What the task asks: In the listing below, find the line with "gpart('rear_bar', (-GX, GB, BASE", then repeat exactly every line from the top through that one.

* START *

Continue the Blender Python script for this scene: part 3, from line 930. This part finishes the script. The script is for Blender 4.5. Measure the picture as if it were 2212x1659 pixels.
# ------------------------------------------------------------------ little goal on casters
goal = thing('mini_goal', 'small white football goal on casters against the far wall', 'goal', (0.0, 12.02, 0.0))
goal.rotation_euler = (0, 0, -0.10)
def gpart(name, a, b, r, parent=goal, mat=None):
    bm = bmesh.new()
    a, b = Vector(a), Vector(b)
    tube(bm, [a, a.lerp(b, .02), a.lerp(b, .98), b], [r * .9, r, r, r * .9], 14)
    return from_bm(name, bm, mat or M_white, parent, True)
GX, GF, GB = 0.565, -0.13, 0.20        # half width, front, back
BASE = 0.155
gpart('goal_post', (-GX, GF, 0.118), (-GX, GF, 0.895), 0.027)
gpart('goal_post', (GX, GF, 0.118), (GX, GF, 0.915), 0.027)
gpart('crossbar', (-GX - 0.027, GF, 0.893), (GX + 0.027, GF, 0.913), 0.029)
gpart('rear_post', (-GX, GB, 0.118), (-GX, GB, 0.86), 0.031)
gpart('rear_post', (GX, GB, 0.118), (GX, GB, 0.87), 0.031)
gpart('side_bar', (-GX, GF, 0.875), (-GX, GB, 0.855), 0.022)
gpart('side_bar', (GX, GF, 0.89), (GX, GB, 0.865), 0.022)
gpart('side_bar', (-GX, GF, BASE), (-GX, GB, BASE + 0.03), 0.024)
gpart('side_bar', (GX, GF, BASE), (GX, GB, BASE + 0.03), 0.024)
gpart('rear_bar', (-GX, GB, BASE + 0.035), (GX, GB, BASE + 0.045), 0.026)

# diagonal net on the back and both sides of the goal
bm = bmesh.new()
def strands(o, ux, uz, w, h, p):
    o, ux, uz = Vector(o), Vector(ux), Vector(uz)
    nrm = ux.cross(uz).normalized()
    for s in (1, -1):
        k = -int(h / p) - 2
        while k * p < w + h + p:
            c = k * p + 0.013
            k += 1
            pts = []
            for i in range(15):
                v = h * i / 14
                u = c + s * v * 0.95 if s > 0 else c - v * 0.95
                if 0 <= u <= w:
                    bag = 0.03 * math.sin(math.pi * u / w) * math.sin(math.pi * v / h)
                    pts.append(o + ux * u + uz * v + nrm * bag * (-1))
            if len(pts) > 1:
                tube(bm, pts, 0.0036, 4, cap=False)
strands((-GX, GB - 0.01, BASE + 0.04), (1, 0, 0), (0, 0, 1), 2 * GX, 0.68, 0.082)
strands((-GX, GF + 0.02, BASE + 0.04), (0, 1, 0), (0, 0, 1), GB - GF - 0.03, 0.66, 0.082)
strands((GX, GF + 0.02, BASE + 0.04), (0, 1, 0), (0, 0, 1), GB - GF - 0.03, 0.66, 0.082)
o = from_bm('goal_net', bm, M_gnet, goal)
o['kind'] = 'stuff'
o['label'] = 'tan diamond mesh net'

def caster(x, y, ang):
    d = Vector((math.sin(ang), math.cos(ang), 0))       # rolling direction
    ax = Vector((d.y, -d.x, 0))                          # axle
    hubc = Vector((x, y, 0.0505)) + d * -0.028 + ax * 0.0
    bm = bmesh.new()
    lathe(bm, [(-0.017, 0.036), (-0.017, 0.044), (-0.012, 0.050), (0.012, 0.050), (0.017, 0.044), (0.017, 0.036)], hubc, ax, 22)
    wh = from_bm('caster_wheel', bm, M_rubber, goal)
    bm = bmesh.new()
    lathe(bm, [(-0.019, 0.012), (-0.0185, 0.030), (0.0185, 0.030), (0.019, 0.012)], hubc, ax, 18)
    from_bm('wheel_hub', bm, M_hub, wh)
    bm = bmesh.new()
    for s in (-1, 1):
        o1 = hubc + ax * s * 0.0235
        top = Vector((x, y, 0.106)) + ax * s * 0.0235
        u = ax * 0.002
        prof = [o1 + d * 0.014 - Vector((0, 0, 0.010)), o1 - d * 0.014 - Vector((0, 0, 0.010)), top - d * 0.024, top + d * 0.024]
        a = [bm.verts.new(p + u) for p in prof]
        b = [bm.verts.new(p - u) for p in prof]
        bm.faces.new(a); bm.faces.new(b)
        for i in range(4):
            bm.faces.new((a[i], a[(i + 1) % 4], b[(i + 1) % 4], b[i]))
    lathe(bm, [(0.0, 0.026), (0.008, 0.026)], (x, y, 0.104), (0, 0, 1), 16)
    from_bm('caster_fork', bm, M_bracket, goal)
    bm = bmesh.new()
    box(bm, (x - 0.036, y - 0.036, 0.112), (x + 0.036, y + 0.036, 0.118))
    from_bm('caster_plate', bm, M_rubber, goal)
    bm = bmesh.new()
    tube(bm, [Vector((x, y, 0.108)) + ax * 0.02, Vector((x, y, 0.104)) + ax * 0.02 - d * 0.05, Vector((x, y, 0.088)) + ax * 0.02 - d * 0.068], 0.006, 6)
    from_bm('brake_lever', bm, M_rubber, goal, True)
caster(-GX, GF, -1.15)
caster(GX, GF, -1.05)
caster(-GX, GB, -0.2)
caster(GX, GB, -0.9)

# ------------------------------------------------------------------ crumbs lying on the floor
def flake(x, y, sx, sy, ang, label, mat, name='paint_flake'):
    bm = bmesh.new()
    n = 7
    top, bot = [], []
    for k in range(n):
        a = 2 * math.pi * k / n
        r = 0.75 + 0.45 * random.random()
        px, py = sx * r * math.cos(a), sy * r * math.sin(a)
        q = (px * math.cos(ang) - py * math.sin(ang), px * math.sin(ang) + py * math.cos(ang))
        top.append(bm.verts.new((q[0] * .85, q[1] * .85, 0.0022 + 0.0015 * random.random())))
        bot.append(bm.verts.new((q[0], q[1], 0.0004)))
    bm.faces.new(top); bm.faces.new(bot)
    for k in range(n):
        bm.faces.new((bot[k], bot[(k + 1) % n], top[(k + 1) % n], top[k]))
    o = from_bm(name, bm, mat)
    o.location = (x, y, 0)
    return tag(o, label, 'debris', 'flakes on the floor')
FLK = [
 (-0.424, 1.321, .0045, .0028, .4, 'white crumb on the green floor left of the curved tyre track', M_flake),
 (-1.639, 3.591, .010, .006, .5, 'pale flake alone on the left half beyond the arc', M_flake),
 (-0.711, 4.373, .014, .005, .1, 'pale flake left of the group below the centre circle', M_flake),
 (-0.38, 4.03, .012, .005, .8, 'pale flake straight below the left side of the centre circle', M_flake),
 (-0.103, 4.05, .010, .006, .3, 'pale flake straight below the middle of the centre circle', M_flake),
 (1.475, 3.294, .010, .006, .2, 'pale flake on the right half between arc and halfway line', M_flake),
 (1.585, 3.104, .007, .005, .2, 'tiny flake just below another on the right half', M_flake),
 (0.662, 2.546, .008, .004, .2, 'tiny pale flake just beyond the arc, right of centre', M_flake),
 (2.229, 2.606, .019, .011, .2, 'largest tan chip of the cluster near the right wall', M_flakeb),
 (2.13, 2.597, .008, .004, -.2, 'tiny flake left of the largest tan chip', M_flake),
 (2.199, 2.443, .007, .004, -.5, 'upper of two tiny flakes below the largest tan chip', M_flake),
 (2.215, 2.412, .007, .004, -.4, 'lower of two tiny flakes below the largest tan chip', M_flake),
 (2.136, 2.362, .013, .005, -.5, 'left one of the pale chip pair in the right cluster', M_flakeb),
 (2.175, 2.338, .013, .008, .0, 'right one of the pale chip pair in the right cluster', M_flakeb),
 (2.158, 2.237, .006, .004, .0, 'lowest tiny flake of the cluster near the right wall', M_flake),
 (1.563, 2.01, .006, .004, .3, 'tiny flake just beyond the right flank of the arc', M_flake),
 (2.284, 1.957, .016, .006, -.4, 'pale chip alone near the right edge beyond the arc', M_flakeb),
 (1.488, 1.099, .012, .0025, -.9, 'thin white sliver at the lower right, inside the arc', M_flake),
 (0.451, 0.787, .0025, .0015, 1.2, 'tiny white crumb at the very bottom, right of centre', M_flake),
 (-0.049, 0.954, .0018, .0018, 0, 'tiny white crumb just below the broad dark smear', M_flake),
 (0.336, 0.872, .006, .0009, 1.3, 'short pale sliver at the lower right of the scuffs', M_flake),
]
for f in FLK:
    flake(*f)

* END *

Output below:
Continue the Blender Python script for this scene: part 3, from line 930. This part finishes the script. The script is for Blender 4.5. Measure the picture as if it were 2212x1659 pixels.
# ------------------------------------------------------------------ little goal on casters
goal = thing('mini_goal', 'small white football goal on casters against the far wall', 'goal', (0.0, 12.02, 0.0))
goal.rotation_euler = (0, 0, -0.10)
def gpart(name, a, b, r, parent=goal, mat=None):
    bm = bmesh.new()
    a, b = Vector(a), Vector(b)
    tube(bm, [a, a.lerp(b, .02), a.lerp(b, .98), b], [r * .9, r, r, r * .9], 14)
    return from_bm(name, bm, mat or M_white, parent, True)
GX, GF, GB = 0.565, -0.13, 0.20        # half width, front, back
BASE = 0.155
gpart('goal_post', (-GX, GF, 0.118), (-GX, GF, 0.895), 0.027)
gpart('goal_post', (GX, GF, 0.118), (GX, GF, 0.915), 0.027)
gpart('crossbar', (-GX - 0.027, GF, 0.893), (GX + 0.027, GF, 0.913), 0.029)
gpart('rear_post', (-GX, GB, 0.118), (-GX, GB, 0.86), 0.031)
gpart('rear_post', (GX, GB, 0.118), (GX, GB, 0.87), 0.031)
gpart('side_bar', (-GX, GF, 0.875), (-GX, GB, 0.855), 0.022)
gpart('side_bar', (GX, GF, 0.89), (GX, GB, 0.865), 0.022)
gpart('side_bar', (-GX, GF, BASE), (-GX, GB, BASE + 0.03), 0.024)
gpart('side_bar', (GX, GF, BASE), (GX, GB, BASE + 0.03), 0.024)
gpart('rear_bar', (-GX, GB, BASE + 0.035), (GX, GB, BASE + 0.045), 0.026)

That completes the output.